If Russia’s plan is to use negotiations to wrong-foot the Ukrainian military, it is not working very well. While Ukraine’s diplomats sketch the outlines of a peace agreement, its president has been securing stronger air defenses through a series of direct addresses to foreign legislatures. On Wednesday, Zelenskyy implored Joe Biden to be a “leader for peace” in an address to the U.S. Congress. Biden subsequently announced an additional $800 million in military assistance to Ukraine as part of the broader $13.6 billion aid package Congress authorized last week.

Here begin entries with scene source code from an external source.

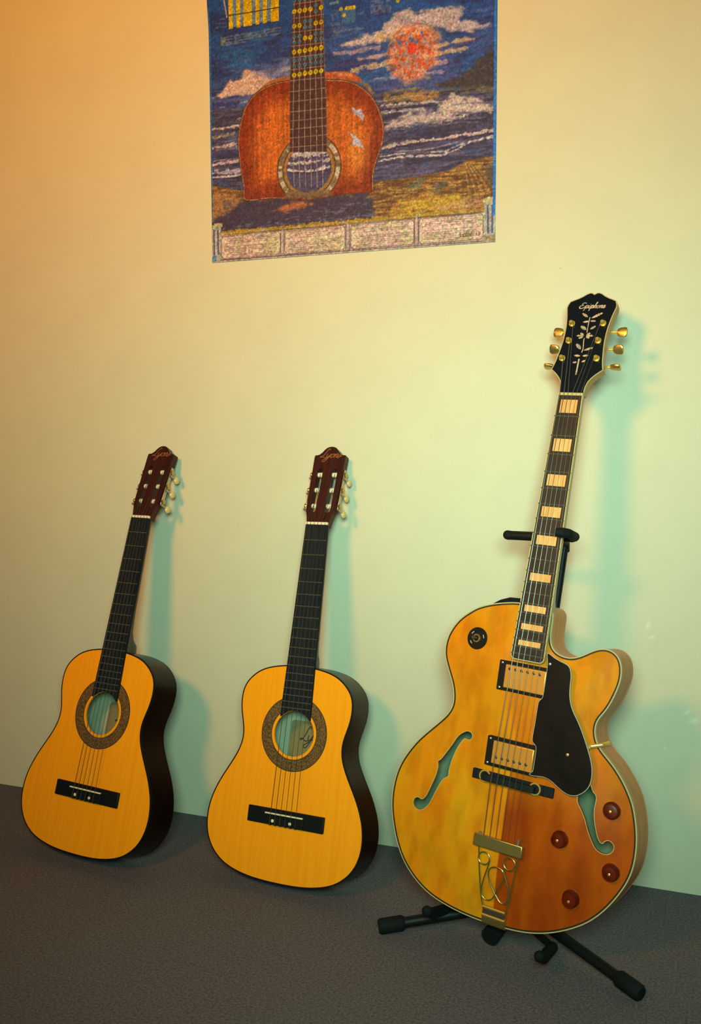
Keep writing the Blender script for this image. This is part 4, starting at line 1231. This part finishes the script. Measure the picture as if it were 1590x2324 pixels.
    for sx in (-1, 1):
        for (xp, sp), spin in zip(posts, (0.25, 0.75, 1.5)):
            xp, sp = sx * xp / 1000, sp / 1000
            tn = link('tuner_post', B(MB().lathe([(0.0053, 0), (0.0055, 0.0016), (0.0042, 0.0022), (0.0030, 0.0024), (0.0030, 0.0085), (0.0024, 0.0092)], (xp, sp, 0), 'z', 18).map(H3)), M['gold'], root)
            link('tuner_housing', B(MB().box(xp - 0.006, xp + 0.006, sp - 0.008, sp + 0.008, -0.0245, -0.0150).map(H3)), M['gold'], tn, bevel=0.002)
            xe = sx * (0.0365 + (0.002 if sp < 0.08 else 0))
            yk = sp - 0.0055
            link('key_shaft', B(MB().tube([(xp, yk, -0.0185), (xe + sx * 0.011, yk, -0.0185)], [0.0022, 0.0022], 10).map(H3)), M['gold'], tn)
            # flattened tulip-shaped key, each turned differently about its shaft
            cx = xe + sx * 0.0185
            bt = MB()
            sec = []
            for u, wd in ((-0.0080, 0.0030), (-0.0066, 0.0062), (-0.002, 0.0080), (0.004, 0.0088), (0.0074, 0.0080), (0.0086, 0.0056)):
                ring_ = []
                for k in range(12):
                    a = 2 * math.pi * k / 12
                    y_ = wd * math.copysign(abs(math.cos(a)) ** 0.7, math.cos(a))
                    z_ = 0.0029 * math.copysign(abs(math.sin(a)) ** 0.7, math.sin(a))
                    ring_.append((cx + sx * u, yk + y_ * math.cos(spin) - z_ * math.sin(spin), -0.0185 + y_ * math.sin(spin) + z_ * math.cos(spin)))
                sec.append(ring_)
            bt.loft(sec)
            link('tuner_key', B(bt.map(H3)), M['old_gold'], tn, smooth=45)

    # string plane height above the body plane
    zs = lambda y: (0.014 - y * math.sin(TI)) / math.cos(TI)
    # pickups
    for (ya, yb), rise, row in (((-0.0445, -0.0925), 0.0035, -0.0560), ((-0.1670, -0.2135), 0.0045, -0.1975)):
        zr = max(zs((ya + yb) / 2) - 0.0085, 0.0132)
        lo = min(ar(-0.045, ya), ar(0.045, yb)) - 0.002
        rg = link('pickup_ring', BB(MB().box(-0.0465, 0.0430, yb, ya, lo, zr)), M['pickup_black'], root, bevel=0.0012)
        for sx, yy in ((-0.0415, ya - 0.004), (-0.0415, yb + 0.004), (0.0385, ya - 0.004), (0.0385, yb + 0.004)):
            link('ring_screw', BB(MB().lathe([(0.0018, 0), (0.0018, 0.0004), (0.001, 0.0008)], (sx, yy, zr), 'z', 10)), M['screw'], rg)
        cv = link('pickup_cover', BB(MB().box(-0.0340, 0.0352, yb + 0.0052, ya - 0.0052, zr - 0.002, zr + rise)), M['pickup_gold'], root, bevel=0.0013)
        for k in range(6):
            link('pole_screw', BB(MB().lathe([(0.0027, 0), (0.0027, 0.0003), (0.0014, 0.0007)], ((k - 2.5) * 0.0102 - 0.0005, row, zr + rise - 0.0001), 'z', 12)), M['screw_dark'], cv)

    # floating pickguard
    pg = np.array([(33, -19.5), (36.3, -40), (36.0, -86), (33.5, -93), (30, -97), (29, -130), (28.5, -160), (36.0, -166.5), (36.5, -196), (35.8, -206), (29, -211.5), (38, -212.2), (49.7, -210.4), (58.8, -210.2), (68.4, -213.3), (80.0, -219.8), (91.5, -225.2),
                   (102.2, -226.6), (112.1, -223.2), (121.4, -215.4), (127.4, -205.3), (129.2, -191.7), (127.4, -177.0), (123.1, -164.1), (115.9, -148.5), (106.2, -129.8), (97.1, -114.8), (88.4, -102.5), (82.2, -90.6),
                   (78.8, -78.3), (77.4, -64.1), (77.0, -50.4), (74.2, -38.5), (69.0, -32.4), (58.3, -29.2), (47.0, -25.5), (39.5, -21.5)]) / 1000
    PGL = spline(pg, 150, smooth=1)
    zp = 0.0185
    gd = link('pickguard', BB(MB().prism([tuple(p) for p in inset(PGL, 0.0009)], zp, zp + 0.0026)), M['pickguard'], root)
    link('pickguard_edge', BB(MB().ring(PGL, inset(PGL, 0.0010), zp - 0.0001, zp + 0.0020)), M['guard_edge'], gd)
    for sx, yy, mt in ((0.0402, -0.0365, 'screw'), (0.0877, -0.1673, 'gold')):
        link('pickguard_screw', BB(MB().lathe([(0.0023, 0), (0.0023, 0.0006), (0.0012, 0.0012)], (sx, yy, zp + 0.0026), 'z', 14)), M[mt], gd)
    br = MB()
    br.tube([(0.096, -0.158, zp - 0.002), (0.112, -0.1505, 0.012), (0.1335, -0.1430, 0.0030), (0.1365, -0.1415, -0.004), (0.1372, -0.1410, -0.020)], 0.0030, 8, 0.4)
    bkt = link('guard_bracket', BB(br), M['gold'], root)
    link('bracket_nut', BB(MB().lathe([(0.0032, 0), (0.0032, 0.003), (0.0018, 0.004)], (0.1165, -0.1500, 0.0115), 'z', 12)), M['gold'], bkt)

    # bridge: ebony base, thumbwheels and saddle
    yb = -0.2320
    zb0 = ar(0, yb) - 0.0015
    brd = link('bridge', BB(MB().box(-0.0660, 0.0715, yb - 0.0078, yb + 0.0078, min(ar(-0.066, yb), ar(0.07, yb)) - 0.001, zb0 + 0.0065)), M['ebony'], root, bevel=0.0012)
    for sx in (-0.0430, 0.0420):
        link('thumbwheel', BB(MB().ring(circle(sx, yb, 0.0098, 32), circle(sx, yb, 0.0076, 32), zb0 + 0.0067, zb0 + 0.0090)), M['gold'], brd)
    link('saddle', BB(MB().box(-0.0445, 0.0440, yb - 0.0048, yb + 0.0048, zb0 + 0.0089, zs(yb) - 0.0006)), M['ebony'], brd, bevel=0.0014)

    # tailpiece: crossbar, wire scrollwork, hinge
    tb_y0, tb_y1 = -0.3420, -0.3225
    tl = link('tailpiece', BB(MB().box(-0.0465, 0.0365, tb_y0, tb_y1, 0.0135, 0.0200)), M['old_gold'], root, bevel=0.0016)
    for sx, yy in ((-0.037, -0.318), (0.0275, -0.3145)):
        link('bar_screw', BB(MB().tube([(sx, -0.325, 0.017), (sx, yy, 0.017)], [0.0016, 0.0022], 10)), M['screw'], tl)
    zw = 0.0165
    wires = [
        [(-36.0, -341), (-32.3, -371.9), (-27.2, -402.0), (-22.3, -424.0), (-19.0, -433.0)],
        [(32.0, -341), (28.6, -366.0), (25.6, -391), (22.3, -415.0), (20.0, -433.0)],
        [(-15.3, -359.1), (-17.8, -371.6), (-22.1, -388.7), (-24.4, -403.6), (-23.8, -415.2), (-17.9, -421.2), (-10.2, -421.1), (-4.1, -416.0), (-0.3, -407.1), (4.8, -395.4), (10.5, -382.7), (11.0, -374.8),
         (6.6, -368.3), (-1.3, -366.4), (-9.6, -368.4), (-14.8, -373.9), (-15.3, -381.9), (-12.1, -391.9), (-5.2, -403.1), (1.2, -411.3), (8.3, -418.4), (15.2, -419.3), (20.0, -413.9), (21.4, -405.7), (20.0, -395.4),
         (15.9, -385.0), (10.8, -373.3), (8.5, -363.9), (8.0, -356.2)]]
    for wv in wires:
        q = spline(np.array(wv) / 1000, 14 * len(wv) // 3, closed=False)
        link('scroll_wire', BB(MB().tube([(x, y, zw + (y + 0.35) * 0.10 if y > -0.44 else zw) for x, y in q], 0.00115, 6)), M['wire_gold'], tl)
    for cx, cy in ((-25.0, -358.0), (17.8, -355.2)):
        link('scroll_loop', BB(MB().tube([(cx / 1000 + 0.0096 * math.cos(a), cy / 1000 + 0.0096 * math.sin(a), zw) for a in np.linspace(0, 2 * math.pi, 25)], 0.00115, 6, cap=False)), M['wire_gold'], tl)
    hg = MB()
    prof = [(-0.4310, 0.0085), (-0.4335, 0.0102), (-0.4365, 0.0085), (-0.4400, 0.0062), (-0.4440, 0.0075), (-0.4480, 0.0080), (-0.4515, 0.0058), (-0.4570, 0.0038), (-0.4612, 0.0012), (-0.4620, -0.0100), (-0.4620, -0.0300)]
    secs = []
    for i, (y, z) in enumerate(prof):
        w_ = 0.0192 + 0.0005 * i * 0.2
        secs.append([(-w_, y, z), (w_, y, z), (w_, y + (0.0 if i < 8 else 0.002), z - 0.002), (-w_, y + (0.0 if i < 8 else 0.002), z - 0.002)])
    hg.loft(secs)
    link('tailpiece_hinge', BB(hg), M['old_gold'], tl, smooth=60)
    for y, z, r_ in ((-0.4325, 0.0100, 0.0017), (-0.4455, 0.0082, 0.0018)):
        link('hinge_roller', BB(MB().tube([(-0.0190, y, z), (0.0190, y, z)], r_, 10)), M['gold'], tl)
    link('hinge_gap', BB(MB().box(-0.0188, 0.0188, -0.4435, -0.4348, 0.0060, 0.0088)), M['screw_dark'], tl)

    # controls follow the slope of the arched top
    def seat(mb, x0, y0):
        e_ = 0.006
        gx = (ar(x0 + e_, y0) - ar(x0 - e_, y0)) / (2 * e_)
        gy = (ar(x0, y0 + e_) - ar(x0, y0 - e_)) / (2 * e_)
        z0 = ar(x0, y0)
        return mb.map(lambda x, y, z: (x - gx * z, y - gy * z, z + z0 + gx * (x - x0) + gy * (y - y0)))
    for x, y in ((161.4, -234.9), (91.6, -295.8), (171.8, -323.8), (118.1, -379.1)):
        x, y = x / 1000 - 0.001, y / 1000 - 0.001
        k_ = link('control_knob', BB(seat(MB().lathe([(0.0128, -0.0006), (0.0132, 0.001), (0.0128, 0.0035), (0.0112, 0.0050), (0.0106, 0.0125), (0.0098, 0.0140), (0.0060, 0.0146)], (x, y, 0), 'z', 28), x, y)), M['knob'], root)
        link('knob_cap', BB(seat(MB().lathe([(0.0020, 0.0144), (0.0020, 0.0151), (0.001, 0.0155)], (x, y, 0), 'z', 12), x, y)), M['gold'], k_)
    tx, ty = -0.0947, -0.0182
    st = lambda mb: BB(seat(mb, tx, ty))
    sw = link('toggle_switch', st(MB().lathe([(0.0182, -0.001), (0.0182, 0.0016), (0.0176, 0.0022)], (tx, ty, 0), 'z', 36)), M['pickup_black'], root)
    link('switch_nut', st(MB().ring(circle(tx, ty, 0.0070, 24), circle(tx, ty, 0.0046, 24), 0.0021, 0.0046)), M['old_gold'], sw)
    link('switch_lever', st(MB().lathe([(0.0030, 0.002), (0.0024, 0.006), (0.0022, 0.011), (0.0034, 0.014), (0.0026, 0.0165)], (tx, ty, 0), 'z', 14)), M['screw_dark'], sw)
    for a0 in (0.15, 2.2, 3.6):
        mb = MB().tube([(tx + 0.0125 * math.cos(a0 + q), ty + 0.0125 * math.sin(a0 + q), 0.0023) for q in np.linspace(0, 0.45, 6)], 0.0007, 5, 0.3)
        link('switch_marking', st(mb), M['guard_edge'], sw)

    # strings
    inv = lambda p: body(*p)
    for k in range(6):
        xb = (k - 2.5) * 0.0104
        xn = (k - 2.5) * 0.0070
        xp, sp = posts[2 - k] if k < 3 else posts[k - 3]
        hp = H3((-xp + 3.2 if k < 3 else xp - 3.2) / 1000, sp / 1000, 0.0045)
        p_tail = body((k - 2.5) * 0.0104 - 0.004, tb_y1 - 0.004, 0.0185)
        p_sad = body(xb, yb, zs(yb) - 0.0004 + 0.0008)
        r_ = (0.00075, 0.00066, 0.00056, 0.00044, 0.0003, 0.00026)[k]
        link('string', B(MB().tube([p_tail, p_sad, (xn, 0.0024, 0.0022), hp], r_, 6)), M['steel'], root)
    return root, base


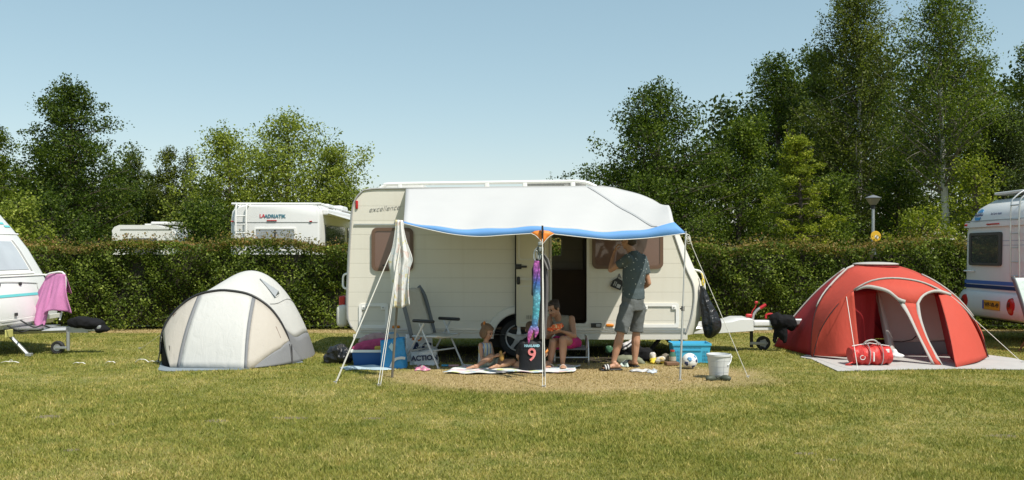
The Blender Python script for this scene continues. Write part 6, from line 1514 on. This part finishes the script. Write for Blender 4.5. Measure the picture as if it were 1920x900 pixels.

To the extent that Russia’s concessions are sincere, they are the fruits of military setbacks and economic devastation. Any plausible peace agreement would be a tacit admission of Russian defeat. Putin’s invasion may succeed in ending Ukraine’s bid for membership in NATO and the E.U. And it may secure Kyiv’s formal commitment to neutrality in any future conflict between Russia and the west. But it has already consolidated the anti-Russian turn in Ukraine’s domestic politics, strengthened the European Union and NATO, and weakened Russia economically, diplomatically, and militarily. Any peace that leaves Ukraine’s sovereignty and military even partially intact will represent the utter defeat of Putin’s ambitions for a Russian sphere of influence stretching south from Moscow all the way to the Black Sea.

Such a settlement will be possible only if Putin believes victory is not. Ukraine has evidently shaken Moscow’s faith in the latter possibility. If nothing revives the Kremlin’s hopes in the coming weeks, Putin just might give peace a chance.